Without commenting at all on the policy wisdom of the Affordable Care Act, it’s clear that the rollout of Healthcare.gov has been disastrous. This has been chronicled more diligently elsewhere, but can be summed up by noting that, while Healthcare.gov was plagued with bugs, crashes, and general confusion, a team of three college students replicated much of the desired functionality of the site in a few days. Of course, the alternative site, HealthSherpa, does not handle the user or data scale of healthcare.com or perform the most complex operations of applying for coverage, but the contrast between a site built for free and the ~$600+ million obligated for healthcare.gov is sobering.
We can draw a few lessons from this affair. The first is that it represents a deep structural problem of government IT projects. The process used to bid out and build healthcare.gov was not, contrary to what you might have heard, especially unique or nefarious.
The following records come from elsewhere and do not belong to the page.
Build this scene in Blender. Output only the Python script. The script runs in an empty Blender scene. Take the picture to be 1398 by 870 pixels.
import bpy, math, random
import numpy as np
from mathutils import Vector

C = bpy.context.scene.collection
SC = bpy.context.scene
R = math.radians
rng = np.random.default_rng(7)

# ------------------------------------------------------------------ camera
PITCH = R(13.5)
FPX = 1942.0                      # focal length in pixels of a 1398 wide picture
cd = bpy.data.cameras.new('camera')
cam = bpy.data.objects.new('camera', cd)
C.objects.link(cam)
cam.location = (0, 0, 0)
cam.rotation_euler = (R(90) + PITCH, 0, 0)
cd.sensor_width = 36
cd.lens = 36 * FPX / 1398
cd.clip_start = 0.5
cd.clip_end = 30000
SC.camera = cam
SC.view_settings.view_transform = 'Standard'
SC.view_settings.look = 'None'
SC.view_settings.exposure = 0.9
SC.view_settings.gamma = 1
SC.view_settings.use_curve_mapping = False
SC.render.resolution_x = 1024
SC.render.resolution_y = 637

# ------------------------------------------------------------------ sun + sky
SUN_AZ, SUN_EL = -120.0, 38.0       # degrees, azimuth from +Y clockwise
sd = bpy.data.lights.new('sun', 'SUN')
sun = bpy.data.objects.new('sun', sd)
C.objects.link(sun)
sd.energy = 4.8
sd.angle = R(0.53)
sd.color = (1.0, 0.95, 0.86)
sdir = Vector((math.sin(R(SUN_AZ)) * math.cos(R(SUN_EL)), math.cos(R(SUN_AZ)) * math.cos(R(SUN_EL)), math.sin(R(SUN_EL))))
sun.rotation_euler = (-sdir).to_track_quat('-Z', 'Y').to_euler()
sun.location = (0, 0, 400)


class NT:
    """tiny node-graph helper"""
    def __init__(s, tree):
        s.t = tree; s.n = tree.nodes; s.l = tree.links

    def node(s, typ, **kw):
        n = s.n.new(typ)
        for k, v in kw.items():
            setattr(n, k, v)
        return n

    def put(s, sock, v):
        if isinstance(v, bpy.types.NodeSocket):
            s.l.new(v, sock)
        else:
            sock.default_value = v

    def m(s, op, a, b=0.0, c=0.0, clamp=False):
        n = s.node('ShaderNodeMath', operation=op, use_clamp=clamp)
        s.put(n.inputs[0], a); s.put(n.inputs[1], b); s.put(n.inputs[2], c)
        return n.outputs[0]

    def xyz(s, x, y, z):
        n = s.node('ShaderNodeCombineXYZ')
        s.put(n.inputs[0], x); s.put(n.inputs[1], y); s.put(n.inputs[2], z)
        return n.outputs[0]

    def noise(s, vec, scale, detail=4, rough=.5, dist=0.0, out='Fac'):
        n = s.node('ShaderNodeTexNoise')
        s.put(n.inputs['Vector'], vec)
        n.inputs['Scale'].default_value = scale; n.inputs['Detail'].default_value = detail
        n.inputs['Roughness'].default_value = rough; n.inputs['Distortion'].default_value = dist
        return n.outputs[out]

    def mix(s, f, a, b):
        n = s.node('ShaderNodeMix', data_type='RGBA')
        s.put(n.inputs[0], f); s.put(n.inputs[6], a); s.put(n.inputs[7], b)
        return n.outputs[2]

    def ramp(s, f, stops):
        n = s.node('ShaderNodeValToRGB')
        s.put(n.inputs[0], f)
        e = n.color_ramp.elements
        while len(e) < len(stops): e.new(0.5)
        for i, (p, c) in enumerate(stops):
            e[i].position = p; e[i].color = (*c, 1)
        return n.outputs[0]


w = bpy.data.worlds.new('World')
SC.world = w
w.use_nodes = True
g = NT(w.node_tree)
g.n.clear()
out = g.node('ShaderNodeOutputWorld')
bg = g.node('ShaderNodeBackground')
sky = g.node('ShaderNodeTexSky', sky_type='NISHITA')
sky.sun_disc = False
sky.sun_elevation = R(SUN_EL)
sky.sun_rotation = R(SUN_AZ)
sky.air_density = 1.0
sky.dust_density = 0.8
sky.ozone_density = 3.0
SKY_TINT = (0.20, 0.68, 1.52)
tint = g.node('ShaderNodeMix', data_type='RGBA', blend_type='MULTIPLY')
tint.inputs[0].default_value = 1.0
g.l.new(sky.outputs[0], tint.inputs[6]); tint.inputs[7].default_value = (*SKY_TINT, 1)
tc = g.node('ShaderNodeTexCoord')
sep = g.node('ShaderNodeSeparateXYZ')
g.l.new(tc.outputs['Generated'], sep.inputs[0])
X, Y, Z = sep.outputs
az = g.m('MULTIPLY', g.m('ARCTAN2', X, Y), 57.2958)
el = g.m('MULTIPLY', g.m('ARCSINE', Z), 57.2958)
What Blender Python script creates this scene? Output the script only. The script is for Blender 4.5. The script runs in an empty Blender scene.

On the contrary, it represents the norm for large federal IT projects: mandating what should be straightforward products to be built from scratch in many ponderous phases, replete with massive sets of requirements and a commensurately high number of billable hours.
The major difference is that this time, the users are the American people. The frustration of grappling with subpar technology is the same experienced daily by some of the most vital people in our public service ranks. Soldiers, intelligence analysts, law enforcement officers, and veterans care workers, to name just a few, are routinely forced to implement tools that are barely functional, told to simply “make it work”. This is by no means meant to minimize the headaches associated with healthcare.gov – on the contrary, it points to the need for real, systemic change.
There are two fundamental flaws at work in the legacy government IT acquisitions model. The first is that the same procedures used to acquire tanks and aircraft carriers are used to build software. Yet software development is by nature a creative, generative, iterative process, not a static set of requirements that won’t change significantly over the lifecycle of the product. And while good software is never truly finished, the essential building blocks can often be delivered right away - the key is that you’re creating a basis for iteration and creative enhancement, not obediently following the same blueprint for years at a time.
The second, and subtler, flaw is the failure to recognize that America in general, and Silicon Valley in particular, are unique in the ability to build software. Many remarkable advantages of American life have contributed, in turn, to our dominance in software development. Pondering an increasingly data-driven future, our abundance of software talent has to be considered one of America’s most strategic resources, and leveraged and fortified accordingly. Sadly, in the current IT acquisition landscape, armies of contactors are paid by the hour to produce a crude facsimile of what our best software artists could create for a tiny fraction of the cost - but ignoring such a precious asset would be a mistake at any price.
One great irony of the healthcare.gov fiasco is that a major rationale for the Affordable Care Act was the idea that Americans can do better than the legacy healthcare system – only to see what should have been a slam-dunk website rollout crippled from the beginning by the IT acquisitions machine, another legacy system. Regardless of one’s views about the law itself, though, one saving grace is made clear: if we want to do better, doing what we’re already the very best at seems like a good place to start.